Looking at the US from outside

America for the Americans seems to be the cry in some quarters. After all, America is different and we can expect outsiders to understand -- for example, our love affair with the automobile.

Wrong, as the story of the new Mustang shows:

"This is the best Mustang ever produced," said Brad Barnett, who runs an enthusiasts' Web site called TheMustangSource.com. "It's all-American. Baseball, apple pie and Mustang are all-American."

Which makes it all the more remarkable that the new Mustang is largely the creation of a Vietnamese immigrant named Hau Thai-Tang.

. . .

it was another Asian American -- Larry Shinoda, held in internment camps for Japanese Americans during World War II -- who designed the 1963 Corvette Sting Ray, arguably the top rival to the Mustang as the quintessential American car.

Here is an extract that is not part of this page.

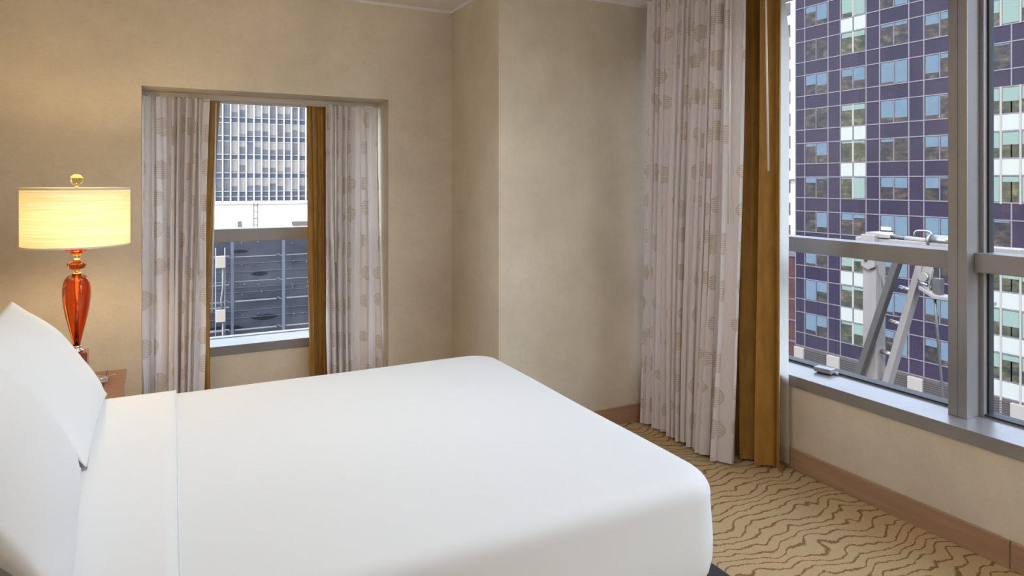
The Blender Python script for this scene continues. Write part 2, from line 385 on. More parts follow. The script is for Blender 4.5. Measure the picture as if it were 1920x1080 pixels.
# ------------------------------------------------------------------ curtains
def cloth(name, mat, parent, base, z0, z1, folds, amp, seed, nu=300, nv=40, tang=.35, top=.5, drift=.25, hem=0, warp=1, phase=0, taper=0):
    """base(s,h) -> (point, normal) in plan; h 0 at the hem, 1 at the heading"""
    rnd = random.Random(seed); ph = [rnd.uniform(0, 2*PI) for _ in range(8)]
    am = [rnd.uniform(.6, 1.25) if warp else rnd.uniform(.95, 1.15) for _ in range(int(folds)+3)]
    def P(s, h):
        q = folds*s + phase + warp*(.35*math.sin(2*PI*1.3*s+ph[0]) + .22*math.sin(2*PI*3.1*s+ph[1]))
        q += drift*(1-h)*math.sin(2*PI*.9*s+ph[2]+1.2*h)
        k = max(0, min(len(am)-2, int(q))); fr = q - int(q)
        A = amp*(am[k]*(1-fr) + am[k+1]*fr)*(top + (1-top)*min(1, (1-h)*2.2))
        A *= 1 - taper*max(0, min(1, (s-.83)/.1))
        A *= 1 + .18*math.sin(5*h+ph[3]+7*s)
        a = 2*PI*q
        (x, y), (nx, ny) = base(s, h)
        d = A*math.sin(a) + .22*A*math.sin(2.3*a+ph[4]) + .1*A*math.sin(5.1*a+ph[6]+2*h)
        tt = tang*A*math.sin(2*a+ph[5]*.1)
        return Vector((x + nx*d - ny*tt, y + ny*d + nx*tt, z0 + (z1-z0)*h + (.006*math.sin(a*.5+ph[7]) if h < .02 else 0)))
    us = [0]
    for i in range(1, nu): us.append(us[-1] + (P(i/(nu-1), .3) - P((i-1)/(nu-1), .3)).length)
    m = MB(); m.grid(P, nu, nv)
    off = seed*1.37
    uv = [(us[i]+off, z0+(z1-z0)*j/(nv-1)+seed*.91) for j in range(nv) for i in range(nu)]
    return m.build(name, mat, parent, uvs=uv)
def lerp(a, b, t): return a + (b-a)*t
def line(p0b, p1b, p0t, p1t, n, bow=None):
    def base(s, h):
        e = h
        x = lerp(lerp(p0b[0], p1b[0], s), lerp(p0t[0], p1t[0], s), e); y = lerp(lerp(p0b[1], p1b[1], s), lerp(p0t[1], p1t[1], s), e)
        if bow: dx, dy = bow(s, h); x += dx; y += dy
        return (x, y), n
    return base

# small window, left pair
zt = 1.915
c = thing('sheer_curtain', (.07, 4.19, 0), 'white voile curtain with tan medallions on the left of the small window, beside the lamp', 'curtain')
cloth('voile', M['sheer'], c, line((-.098, 4.17), (.185, 4.17), (-.10, 4.19), (.235, 4.19), (0,-1)), .02, zt, 6.6, .036, 3, drift=.35, top=.8)
for k in range(6): MB().box((-.08+.055*k, 4.186, zt-.004), (-.068+.055*k, 4.196, zt+.006)).build('glider', M['wand'], c)
MB().tube([(.172, 4.125, zt-.012), (.168, 4.128, .93)], .0045).build('wand', M['wand'], c)
c = thing('drape', (.24, 4.27, 0), 'ochre satin drape edge showing at the left side of the small window', 'curtain')
cloth('satin', M['ochre'], c, line((.03, 4.28), (.245, 4.28), (.05, 4.28), (.285, 4.275), (0,-1), lambda s, h: (-.028*s*math.sin(PI*h), 0)), .02, zt, 2.6, .022, 11, nu=160)
MB().tube([(.262, 4.235, zt-.012), (.240, 4.235, .70)], .0045).build('wand', M['wand'], c)
# small window, right pair
c = thing('sheer_curtain', (1.03, 4.19, 0), 'white voile curtain with tan medallions at the right of the small window, flared at foot', 'curtain')
cloth('voile', M['sheer'], c, line((.885, 4.17), (1.182, 4.10), (.872, 4.19), (1.197, 4.185), (0,-1), lambda s, h: (0, -.05*s*max(0, .75-h)**2*1.5)), .02, zt, 5.8, .036, 5, drift=.35, top=.8)
for k in range(6): MB().box((.89+.055*k, 4.184, zt-.004), (.902+.055*k, 4.194, zt+.006)).build('glider', M['wand'], c)
MB().tube([(.918, 4.118, zt-.012), (.920, 4.122, .96)], .0045).build('wand', M['wand'], c)
c = thing('drape', (.84, 4.27, 0), 'ochre satin drape edge showing at the right side of the small window', 'curtain')
cloth('satin', M['ochre'], c, line((.812, 4.285), (1.06, 4.28), (.775, 4.28), (1.05, 4.28), (0,-1)), .02, zt, 2.3, .024, 14, nu=160)
tr = thing('curtain_track', (.55, 4.23, 1.93), 'white curtain track under the head of the small window recess', 'curtain track')
k = MB(); k.box((RX0+.001, 4.205, 1.921), (RX1-.001, 4.225, RZ-.001)); k.build('fascia', M['track'], tr, bevel=.001)
k = MB(); k.box((RX0+.001, 4.226, 1.925), (RX1-.001, 4.30, RZ-.001)); k.build('channel', M['track'], tr)

# large window curtains
zt = 2.505
c = thing('sheer_curtain', (2.57, 2.85, 0), 'tall white voile curtain with tan medallions hanging from the ceiling to the carpet', 'curtain')
cloth('voile', M['sheer'], c, line((2.55, 3.255), (2.55, 2.53), (2.55, 3.17), (2.55, 2.445), (-1, 0)), .015, zt, 13.2, .037, 21, nu=700, nv=60, drift=.5, tang=.5, top=.8)
MB().tube([(2.515, 2.50, zt-.01), (2.512, 2.515, 1.235)], .005).build('wand', M['wand'], c)
c = thing('drape', (2.69, 2.7, 0), 'floor length ochre satin drape with cream lining beside the large window', 'curtain')
cloth('satin', M['ochre'], c, line((2.715, 3.1), (2.715, 2.385), (2.715, 3.1), (2.715, 2.365), (-1, 0)), .012, zt, 6.8, .056, 33, nu=500, nv=50, tang=.25, top=.7, drift=.04, warp=0, phase=.30, taper=.45)
def lin(s, h):
    y = lerp(3.1, 2.386 + .045*max(0, (h-.86)/.14)*s - .0*h, s)
    return (2.797, y), (-1, 0)
cloth('lining', M['lining'], c, lin, .03, zt, 3.2, .008, 41, nu=120)
MB().tube([(2.615, 2.375, zt-.01), (2.625, 2.365, 1.50)], .005).build('wand', M['wand'], c)
tr = thing('curtain_track', (2.64, 2.75, zt), 'white ceiling track carrying the tall curtains by the large window', 'curtain track')
MB().box((2.55, 2.36, zt+.002), (2.60, YB-.02, ZC-.0005)).build('channel', M['track'], tr)
MB().box((2.68, 2.36, zt+.002), (2.73, YB-.02, ZC-.0005)).build('channel', M['track'], tr)

# ------------------------------------------------------------------ bed
BX0, BX1, BY0, BY1, BZ0, BZ1 = -.66, 1.362, 1.365, 2.882, .375, .66
bed = thing('bed', (.35, 2.12, 0), 'queen bed with black base, dressed in white, its head at the left wall', 'bed')
m = MB(); m.box((-.68, 1.385, .10), (1.402, 2.90, .355)); m.build('bed_base', M['dark'], bed, bevel=.008)
for (x, y) in ((-.6, 1.46), (-.6, 2.82), (1.30, 1.46), (1.30, 2.82)):
    MB().lathe([(.03, 0), (.035, .1)], (x, y, 0), 16).build('leg', M['dark'], bed)
MB().box((BX0+.05, BY0+.05, .357), (BX1-.05, BY1-.05, BZ1-.03)).build('mattress', M['linen2'], bed, bevel=.04)
MB().box((-.758, 1.33, .1), (-.69, 2.93, 1.12)).build('headboard', M['cherry'], bed, bevel=.006)

def outline(inset, rc, n=14):
    x0, x1, y0, y1 = BX0+inset, BX1-inset, BY0+inset, BY1-inset
    pts = []
    for (cx, cy, a0) in ((x1-rc, y1-rc, 0), (x0+rc, y1-rc, 90), (x0+rc, y0+rc, 180), (x1-rc, y0+rc, 270)):
        for k in range(n+1):
            a = math.radians(a0 + 90*k/n); pts.append((cx+rc*math.cos(a), cy+rc*math.sin(a)))
    # resample the straights
    out = []
    for i, p in enumerate(pts):
        q = pts[(i+1) % len(pts)]; d = math.dist(p, q); m_ = max(1, int(d/.05))
        for k in range(m_): out.append((lerp(p[0], q[0], k/m_), lerp(p[1], q[1], k/m_)))
    return out
sp = thing('bedspread', (.35, 2.12, BZ1), 'smooth white bedspread pulled tight over the bed mattress', 'bedspread')
rings = []
base_o = outline(0, .105); N_ = len(base_o)
cx, cy = (BX0+BX1)/2, (BY0+BY1)/2
def ring(inset, z):
    out = []
    for (x, y) in base_o:
        dx, dy = x-cx, y-cy
        fx = max(0, 1 - inset/(BX1-cx)); fy = max(0, 1 - inset/(BY1-cy))
        px, py = cx+dx*fx, cy+dy*fy
        wv = .004*mnoise.noise(Vector((px*2.2, py*2.2, z*3)))
        out.append((px + (0 if inset > .06 else wv*1.2), py + (0 if inset > .06 else wv*1.2), z))
    return out
prof = [(.03, BZ0-.012), (.014, BZ0-.004), (.004, BZ0+.014), (-.002, BZ0+.05), (-.003, BZ0+.10), (-.001, BZ0+.15), (.002, BZ1-.085)]
for k in range(9):
    a = PI/2*k/8; prof.append((.002+.055*(1-math.cos(a)), BZ1-.062+.055*math.sin(a)))
prof += [(.085, BZ1-.0045), (.12, BZ1-.003), (.18, BZ1-.001), (.26, BZ1), (.36, BZ1+.001), (.48, BZ1+.002), (.60, BZ1+.002), (.70, BZ1+.002), (.7586, BZ1+.002)]
m = MB(); vs = []
for (i_, z_) in prof: vs += ring(i_, z_)
fs = []
for i in range(len(prof)-1):
    for k in range(N_): fs.append((i*N_+k, i*N_+(k+1) % N_, (i+1)*N_+(k+1) % N_, (i+1)*N_+k))
m.add(vs, fs, True)
m.build('cover', M['linen'], sp)
# turned down sheet: a band across the bed, ending in a hem near the pillows
def band(s, t):
    # s across the bed (far side low -> over the top -> near side low), t along the bed
    hz = .20; L1, L2, r = hz, BY1-BY0-.11, .057
    arc = r*PI/2; tot = 2*L1+2*arc+L2; q = s*tot; o = .003 + .0025*math.sin(PI*t)*0
    if q < L1: y, z, ny, nz = BY1, BZ1-.062-L1+q, 1, 0
    elif q < L1+arc: a = (q-L1)/r; y, z, ny, nz = BY1-.055+.055*math.cos(a), BZ1-.058+.058*math.sin(a), math.cos(a), math.sin(a)
    elif q < L1+arc+L2: k = q-L1-arc; y, z, ny, nz = BY1-.055-k*(BY1-BY0-.11)/L2, BZ1+.002, 0, 1
    elif q < L1+2*arc+L2: a = (q-L1-arc-L2)/r; y, z, ny, nz = BY0+.055-.055*math.sin(a), BZ1-.058+.058*math.cos(a), -math.sin(a), math.cos(a)
    else: y, z, ny, nz = BY0, BZ1-.062-(q-L1-2*arc-L2), -1, 0
    x = lerp(-.55, .032+.004*math.sin(3*y), t)
    return Vector((x, y+ny*o, z+nz*o+.002*mnoise.noise(Vector((x*4, y*4, 0)))))
m = MB(); m.grid(band, 160, 20)
o = m.build('turned_down_sheet', M['linen2'], sp)
md = o.modifiers.new('s', 'SOLIDIFY'); md.thickness = .0022; md.offset = 1
def hem(t0, t1):
    pts = []
    for i in range(160):
        p = band(i/159, 1); pts.append(p)
    return pts
m = MB(); m.tube(hem(0, 1), .0034, 8); m.build('hem', M['linen'], sp)

def pillow(label, cx_, cy_, cz_, a, b, T, lean, seed, yaw=0, roll=0):
    p = thing('pillow', (cx_, cy_, cz_-.2), label, 'pillow')
    Mx = Matrix.Translation((cx_, cy_, cz_)) @ Matrix.Rotation(math.radians(yaw), 4, 'Z') @ Matrix.Rotation(math.radians(roll), 4, 'X')
    th = math.radians(lean)
    U = Vector((-math.cos(th), 0, math.sin(th))); Nn = Vector((math.sin(th), 0, math.cos(th)))
    def side(sg):
        def f(u, v):
            u, v = 2*u-1, 2*v-1
            u = math.copysign(abs(u)**.8, u); v = math.copysign(abs(v)**.8, v)
            y = a*u*(1-.055*(1-v*v)); h = b*v*(1-.06*(1-u*u))
            t = (T if sg > 0 else T*1.25)*((1-abs(u)**2.6)*(1-abs(v)**2.6))**.72*(1-.1*v)
            t += .006*mnoise.noise(Vector((y*7+seed, h*7, sg*2)))*(1-u**8)*(1-v**8)
            n = max(0, 1-abs(u)); t += .004*math.sin(18*v+seed)*math.exp(-n*9)*(1-v**6)*(1-u**6)
            # slump: lower part bows out onto the bed
            bend = -.03*max(0, v)**2
            return Mx @ (Vector((0, -y, 0)) + U*h + Nn*(sg*abs(t) + bend))
        return f
    m = MB()
    m.grid(side(1), 44, 36); m.grid(side(-1), 44, 36)
    import bmesh
    o = m.build('pillowcase', M['linen2'], p)
    bm = bmesh.new(); bm.from_mesh(o.data); bmesh.ops.remove_doubles(bm, verts=bm.verts, dist=.004); bmesh.ops.recalc_face_normals(bm, faces=bm.faces); bm.to_mesh(o.data); bm.free()
    return p
pillow('white pillow leaning at the head of the bed on the lamp side', -.318, 2.515, .862, .365, .232, .062, 55.5, 3.1)
pillow('white pillow leaning at the near side of the bed head, cut by the photo edge', -.312, 1.775, .890, .365, .256, .075, 57, 8.4, 4)
pillow('white pillow stacked behind the lamp side pillow, only its grey corner showing', -.50, 2.535, .905, .350, .250, .045, 64, 5.7)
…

The rest of the story can be read at last Sunday's Washington Post,
"Importing Ingenuity". As the story points out:

Sometimes it takes a distant vantage point to see America quite that way. After all, it was Frenchman Alexis de Tocqueville who captured the spirit of American democracy in essays in the 1800s, and fellow countryman Frederic Auguste Bartholdi who created the great symbol of the Statue of Liberty. Think of the Eastern Europeans of the early 20th century who shaped American cinema -- Samuel Goldwyn, Adolph Zukor, Louis B. Mayer. Or French designer Raymond Loewy, who created the Greyhound Scenicruiser, the Shell and Exxon logos, the streamlined S-1 locomotive that was the pinnacle of 1930s railroading.

Keeping an open mind to ideas from others is always a good policy (as some in this country seem to have forgotten).